I consider them to be suffering from severe mental illness.
I’m one of those. My attitude is, there’s always time to be upset AFTER the bad outcome happens. Why spend time being upset when there’s only the POSSIBILITY of a bad outcome? Life’s too short to spend extra time in a bad mood.
My Missus is one of those positive types. Expects the best of herself and others, but can deal instantly and decisively with disappointment. The disappointment is then either corrected or redirected to something constructive. I am certain the mindset is hardwired. There is simply no other way for her to deal with adversity. She sees beauty everywhere, she sees humor everywhere, she has compassion even for terrible people, she sees the potential in everything. Not Nice Things have happened in her past that other people might define themselves by, or use as an excuse to not be excellent. She pulled the lessons from those events and carried on with her journey.
I could go on but…she seems to have, like, the opposite of PTSD.
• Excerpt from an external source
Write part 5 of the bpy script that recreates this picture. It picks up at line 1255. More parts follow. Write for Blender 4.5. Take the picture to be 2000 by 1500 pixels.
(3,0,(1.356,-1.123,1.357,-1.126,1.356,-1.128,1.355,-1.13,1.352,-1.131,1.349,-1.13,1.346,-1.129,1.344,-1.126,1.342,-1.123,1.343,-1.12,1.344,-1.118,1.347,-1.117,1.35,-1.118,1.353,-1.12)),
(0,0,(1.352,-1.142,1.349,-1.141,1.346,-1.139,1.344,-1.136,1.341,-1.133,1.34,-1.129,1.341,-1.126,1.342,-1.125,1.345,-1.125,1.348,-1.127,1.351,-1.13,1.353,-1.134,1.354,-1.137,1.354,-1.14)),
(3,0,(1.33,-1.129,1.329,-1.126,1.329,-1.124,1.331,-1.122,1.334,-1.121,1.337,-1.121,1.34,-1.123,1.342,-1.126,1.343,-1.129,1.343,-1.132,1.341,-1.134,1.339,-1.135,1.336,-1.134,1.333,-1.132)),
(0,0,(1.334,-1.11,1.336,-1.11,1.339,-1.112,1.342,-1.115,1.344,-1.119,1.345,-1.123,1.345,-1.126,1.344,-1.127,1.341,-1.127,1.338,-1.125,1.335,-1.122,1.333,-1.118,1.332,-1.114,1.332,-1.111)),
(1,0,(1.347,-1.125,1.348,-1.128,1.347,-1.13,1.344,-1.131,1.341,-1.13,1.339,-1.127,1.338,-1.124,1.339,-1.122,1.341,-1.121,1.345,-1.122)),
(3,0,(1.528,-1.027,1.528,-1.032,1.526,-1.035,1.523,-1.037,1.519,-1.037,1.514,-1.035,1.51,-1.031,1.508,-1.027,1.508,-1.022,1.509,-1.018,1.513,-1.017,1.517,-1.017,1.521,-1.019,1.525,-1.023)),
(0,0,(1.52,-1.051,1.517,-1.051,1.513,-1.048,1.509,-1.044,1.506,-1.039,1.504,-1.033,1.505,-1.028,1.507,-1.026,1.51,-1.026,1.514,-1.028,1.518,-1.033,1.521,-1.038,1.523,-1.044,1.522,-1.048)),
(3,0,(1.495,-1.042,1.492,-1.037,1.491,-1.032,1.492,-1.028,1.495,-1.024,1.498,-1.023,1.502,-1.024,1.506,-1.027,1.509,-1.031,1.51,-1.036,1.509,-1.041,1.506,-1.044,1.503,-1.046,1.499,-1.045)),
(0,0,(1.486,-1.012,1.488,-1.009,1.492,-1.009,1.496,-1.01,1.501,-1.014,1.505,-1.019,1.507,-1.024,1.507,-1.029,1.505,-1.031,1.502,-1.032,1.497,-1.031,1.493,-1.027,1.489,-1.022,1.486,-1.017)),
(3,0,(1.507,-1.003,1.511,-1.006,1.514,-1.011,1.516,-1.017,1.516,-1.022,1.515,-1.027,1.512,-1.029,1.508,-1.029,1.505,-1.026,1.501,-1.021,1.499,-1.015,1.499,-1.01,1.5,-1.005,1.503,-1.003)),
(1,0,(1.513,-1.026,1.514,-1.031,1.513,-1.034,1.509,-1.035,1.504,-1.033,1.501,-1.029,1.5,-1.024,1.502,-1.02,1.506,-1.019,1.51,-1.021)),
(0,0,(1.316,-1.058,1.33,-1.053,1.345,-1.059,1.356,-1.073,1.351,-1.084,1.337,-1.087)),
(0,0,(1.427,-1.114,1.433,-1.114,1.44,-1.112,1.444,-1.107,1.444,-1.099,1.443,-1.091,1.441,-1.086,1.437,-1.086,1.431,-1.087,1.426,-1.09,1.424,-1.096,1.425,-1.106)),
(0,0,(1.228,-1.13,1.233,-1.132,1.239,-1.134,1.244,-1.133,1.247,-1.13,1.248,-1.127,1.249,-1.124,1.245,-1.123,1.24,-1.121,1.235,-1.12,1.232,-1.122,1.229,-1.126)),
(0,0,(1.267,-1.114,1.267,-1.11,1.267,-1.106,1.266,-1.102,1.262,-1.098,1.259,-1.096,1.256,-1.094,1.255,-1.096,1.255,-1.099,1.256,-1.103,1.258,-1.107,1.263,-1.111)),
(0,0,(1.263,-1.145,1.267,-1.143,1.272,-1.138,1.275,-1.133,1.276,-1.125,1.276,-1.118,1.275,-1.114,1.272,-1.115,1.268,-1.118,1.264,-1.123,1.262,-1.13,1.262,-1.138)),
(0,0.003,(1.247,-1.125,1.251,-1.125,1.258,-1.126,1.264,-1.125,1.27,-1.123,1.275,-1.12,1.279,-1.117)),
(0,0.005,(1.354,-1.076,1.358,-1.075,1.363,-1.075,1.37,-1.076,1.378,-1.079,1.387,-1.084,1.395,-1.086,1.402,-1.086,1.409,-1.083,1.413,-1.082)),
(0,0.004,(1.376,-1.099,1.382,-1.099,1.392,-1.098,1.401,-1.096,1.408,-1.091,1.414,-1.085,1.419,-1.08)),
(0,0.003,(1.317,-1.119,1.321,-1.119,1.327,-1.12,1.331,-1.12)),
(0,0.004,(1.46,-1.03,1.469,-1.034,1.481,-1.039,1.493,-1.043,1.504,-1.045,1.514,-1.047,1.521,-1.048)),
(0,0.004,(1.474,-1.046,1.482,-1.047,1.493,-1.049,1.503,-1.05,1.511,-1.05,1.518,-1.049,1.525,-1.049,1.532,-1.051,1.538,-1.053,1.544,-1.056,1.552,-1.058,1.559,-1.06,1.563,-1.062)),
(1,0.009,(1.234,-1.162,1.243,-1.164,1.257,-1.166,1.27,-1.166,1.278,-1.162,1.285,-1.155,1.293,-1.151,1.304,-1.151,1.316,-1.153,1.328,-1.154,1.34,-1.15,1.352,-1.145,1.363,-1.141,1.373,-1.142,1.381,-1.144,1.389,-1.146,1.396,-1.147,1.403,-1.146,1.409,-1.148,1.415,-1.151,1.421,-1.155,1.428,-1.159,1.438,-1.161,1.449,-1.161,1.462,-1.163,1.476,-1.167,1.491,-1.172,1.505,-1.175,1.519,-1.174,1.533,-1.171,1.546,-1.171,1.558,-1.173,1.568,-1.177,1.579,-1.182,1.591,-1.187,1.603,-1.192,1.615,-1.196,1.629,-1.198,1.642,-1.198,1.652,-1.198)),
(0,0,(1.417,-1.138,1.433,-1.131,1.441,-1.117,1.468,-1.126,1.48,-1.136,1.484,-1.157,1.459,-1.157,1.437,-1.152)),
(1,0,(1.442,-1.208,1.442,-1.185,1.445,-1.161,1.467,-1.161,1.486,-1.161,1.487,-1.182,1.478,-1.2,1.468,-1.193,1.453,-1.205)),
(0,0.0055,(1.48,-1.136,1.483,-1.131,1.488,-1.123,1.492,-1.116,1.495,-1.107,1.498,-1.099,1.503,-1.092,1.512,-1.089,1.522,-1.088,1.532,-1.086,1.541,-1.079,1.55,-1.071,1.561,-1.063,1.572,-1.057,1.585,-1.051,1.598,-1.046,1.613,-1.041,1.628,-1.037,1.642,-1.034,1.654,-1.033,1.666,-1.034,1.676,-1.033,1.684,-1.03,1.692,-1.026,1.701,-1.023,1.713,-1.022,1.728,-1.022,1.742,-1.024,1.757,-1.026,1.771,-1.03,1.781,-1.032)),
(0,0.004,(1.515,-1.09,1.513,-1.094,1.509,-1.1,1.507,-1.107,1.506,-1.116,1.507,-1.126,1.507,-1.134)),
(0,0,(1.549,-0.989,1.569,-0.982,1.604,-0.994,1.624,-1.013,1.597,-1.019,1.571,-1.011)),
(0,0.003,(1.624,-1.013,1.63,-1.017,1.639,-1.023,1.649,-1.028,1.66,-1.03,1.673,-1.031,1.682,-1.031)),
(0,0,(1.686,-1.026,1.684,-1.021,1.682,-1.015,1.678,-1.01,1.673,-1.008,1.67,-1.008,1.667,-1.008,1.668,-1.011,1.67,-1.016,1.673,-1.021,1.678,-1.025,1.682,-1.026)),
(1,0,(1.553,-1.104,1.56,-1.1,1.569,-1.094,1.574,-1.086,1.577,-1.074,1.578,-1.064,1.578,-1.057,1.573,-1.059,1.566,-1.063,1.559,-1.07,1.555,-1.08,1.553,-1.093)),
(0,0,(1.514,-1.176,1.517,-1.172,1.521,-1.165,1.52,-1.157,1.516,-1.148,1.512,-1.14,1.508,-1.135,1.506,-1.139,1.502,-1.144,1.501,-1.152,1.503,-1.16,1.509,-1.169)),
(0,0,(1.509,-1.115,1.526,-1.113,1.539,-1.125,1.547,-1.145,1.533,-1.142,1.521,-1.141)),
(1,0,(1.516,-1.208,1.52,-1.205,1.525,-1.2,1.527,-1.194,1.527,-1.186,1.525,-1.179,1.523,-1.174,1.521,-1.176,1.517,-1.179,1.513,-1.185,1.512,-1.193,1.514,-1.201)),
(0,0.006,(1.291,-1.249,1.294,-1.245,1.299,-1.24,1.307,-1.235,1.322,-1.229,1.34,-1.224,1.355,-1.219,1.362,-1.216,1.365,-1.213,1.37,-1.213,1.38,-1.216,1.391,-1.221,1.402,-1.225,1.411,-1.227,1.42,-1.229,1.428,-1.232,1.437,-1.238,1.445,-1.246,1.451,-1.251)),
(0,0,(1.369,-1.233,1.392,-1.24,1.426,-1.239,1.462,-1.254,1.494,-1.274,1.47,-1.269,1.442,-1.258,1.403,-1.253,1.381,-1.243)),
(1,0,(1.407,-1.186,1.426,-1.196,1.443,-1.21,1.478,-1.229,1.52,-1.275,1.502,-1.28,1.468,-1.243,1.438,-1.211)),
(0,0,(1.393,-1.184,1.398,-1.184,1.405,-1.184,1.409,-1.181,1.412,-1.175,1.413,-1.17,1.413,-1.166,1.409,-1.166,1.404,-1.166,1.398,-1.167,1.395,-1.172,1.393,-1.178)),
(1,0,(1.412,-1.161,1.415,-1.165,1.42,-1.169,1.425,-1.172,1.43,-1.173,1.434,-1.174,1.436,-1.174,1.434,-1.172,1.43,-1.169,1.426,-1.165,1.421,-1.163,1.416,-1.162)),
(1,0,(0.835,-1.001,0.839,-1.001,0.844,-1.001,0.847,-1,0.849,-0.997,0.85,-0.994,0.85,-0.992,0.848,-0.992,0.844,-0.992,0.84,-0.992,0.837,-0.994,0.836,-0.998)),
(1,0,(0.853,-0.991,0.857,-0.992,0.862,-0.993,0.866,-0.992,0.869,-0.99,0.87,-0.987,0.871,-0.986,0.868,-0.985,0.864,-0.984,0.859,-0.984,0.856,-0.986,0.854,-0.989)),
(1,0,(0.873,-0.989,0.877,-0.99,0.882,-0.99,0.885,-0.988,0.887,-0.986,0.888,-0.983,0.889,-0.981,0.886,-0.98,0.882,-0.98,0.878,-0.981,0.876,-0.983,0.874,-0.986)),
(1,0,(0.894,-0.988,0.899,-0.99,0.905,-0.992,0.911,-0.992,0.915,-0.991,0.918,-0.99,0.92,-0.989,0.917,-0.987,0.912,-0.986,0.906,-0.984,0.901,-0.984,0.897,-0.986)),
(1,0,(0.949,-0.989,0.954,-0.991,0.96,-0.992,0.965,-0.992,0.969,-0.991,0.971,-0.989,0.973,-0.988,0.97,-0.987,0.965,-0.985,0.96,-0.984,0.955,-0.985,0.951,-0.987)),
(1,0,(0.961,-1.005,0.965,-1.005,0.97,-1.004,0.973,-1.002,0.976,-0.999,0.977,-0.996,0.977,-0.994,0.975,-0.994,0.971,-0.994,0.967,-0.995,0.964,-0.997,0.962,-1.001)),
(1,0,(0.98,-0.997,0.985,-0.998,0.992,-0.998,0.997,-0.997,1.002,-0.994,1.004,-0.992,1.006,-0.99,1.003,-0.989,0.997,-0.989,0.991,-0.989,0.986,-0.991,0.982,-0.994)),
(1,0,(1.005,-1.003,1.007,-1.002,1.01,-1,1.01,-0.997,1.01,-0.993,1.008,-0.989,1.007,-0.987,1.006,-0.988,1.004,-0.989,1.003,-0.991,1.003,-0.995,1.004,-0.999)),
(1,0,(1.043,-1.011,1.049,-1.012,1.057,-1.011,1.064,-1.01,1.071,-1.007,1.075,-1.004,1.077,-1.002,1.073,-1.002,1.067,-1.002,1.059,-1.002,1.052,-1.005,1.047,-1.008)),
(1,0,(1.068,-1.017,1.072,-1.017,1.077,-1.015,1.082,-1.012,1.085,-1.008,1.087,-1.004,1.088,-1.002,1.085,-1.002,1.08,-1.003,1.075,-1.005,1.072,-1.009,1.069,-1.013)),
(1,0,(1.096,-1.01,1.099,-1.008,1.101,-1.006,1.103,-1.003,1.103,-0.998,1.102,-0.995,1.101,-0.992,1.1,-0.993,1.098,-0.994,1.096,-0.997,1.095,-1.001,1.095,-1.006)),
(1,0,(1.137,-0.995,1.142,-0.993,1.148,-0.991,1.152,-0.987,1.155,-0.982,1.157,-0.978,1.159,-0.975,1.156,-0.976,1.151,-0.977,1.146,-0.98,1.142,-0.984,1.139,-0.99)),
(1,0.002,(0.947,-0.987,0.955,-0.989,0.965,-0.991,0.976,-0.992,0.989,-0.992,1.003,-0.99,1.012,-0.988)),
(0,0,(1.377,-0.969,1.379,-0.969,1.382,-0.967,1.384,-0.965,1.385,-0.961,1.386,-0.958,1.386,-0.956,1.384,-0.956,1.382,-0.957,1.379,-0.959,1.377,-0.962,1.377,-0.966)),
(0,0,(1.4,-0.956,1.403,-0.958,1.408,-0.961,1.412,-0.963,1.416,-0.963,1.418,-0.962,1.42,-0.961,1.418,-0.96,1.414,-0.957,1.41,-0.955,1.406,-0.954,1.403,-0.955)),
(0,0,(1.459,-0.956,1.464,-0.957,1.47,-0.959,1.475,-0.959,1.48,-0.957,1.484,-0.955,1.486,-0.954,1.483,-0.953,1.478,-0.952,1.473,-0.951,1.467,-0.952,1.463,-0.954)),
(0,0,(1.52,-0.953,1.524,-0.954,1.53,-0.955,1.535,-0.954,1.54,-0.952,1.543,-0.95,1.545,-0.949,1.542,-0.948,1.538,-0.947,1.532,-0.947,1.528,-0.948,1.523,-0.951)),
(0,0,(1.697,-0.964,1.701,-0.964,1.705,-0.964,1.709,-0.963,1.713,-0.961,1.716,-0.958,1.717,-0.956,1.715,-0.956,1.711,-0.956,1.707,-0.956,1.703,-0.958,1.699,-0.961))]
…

I don’t know how they do it, but I find them annoying. I’m a fan of optimism, but there’s a point where you cross the line and enter “naive fool” territory.
I’ve been a Cubs fan all my life. OK, the last few years have been good to us, but it’s been years and years of disappointment over and over, with a long history of disappointment that dated from far before I or my father or grandfather were born. Being a Cubs fan taught me a great life lesson. No matter how shitty the season looks, enjoy the party. And I’m not really being that facetious. I do think the heartbreak of the 1984 NL championship as a 9-year-old really did instill a sense of “sometimes it doesn’t work out, but it’s been a fun ride, enjoy it, and, hey, there’s (usually) next year!”
I’ve noticed overly optimistic people are often quite stupid.
I’ve noticed that some people that generalize are often quite stupid.
JAQ, optimist
I disagree. Martin Seligman’s book Learned Optimism was a game changer for me.
I’m not saying that I’m the type of relentless optimist that the OP mentions, but I have absolutely changed the way my mind works. I was just thinking about this the other day. There was a change in our work situation, and everyone was grumbling about how the sky was falling, and I was pointing out the potential positive results. I wasn’t even trying to counter their attitudes; I was just genuinely looking at the positive side. After a lifetime of anxiety and seeing disaster around every corner, it really is new mindset for me.
Equal parts gambling addiction and sunken cost fallacy wrt to sports teams? I’m normally optimistic and part of the reason why is because it drives pessimists crazy. Plus, with that vacant smile on my face, why, I could be capable of anything. ANYthing.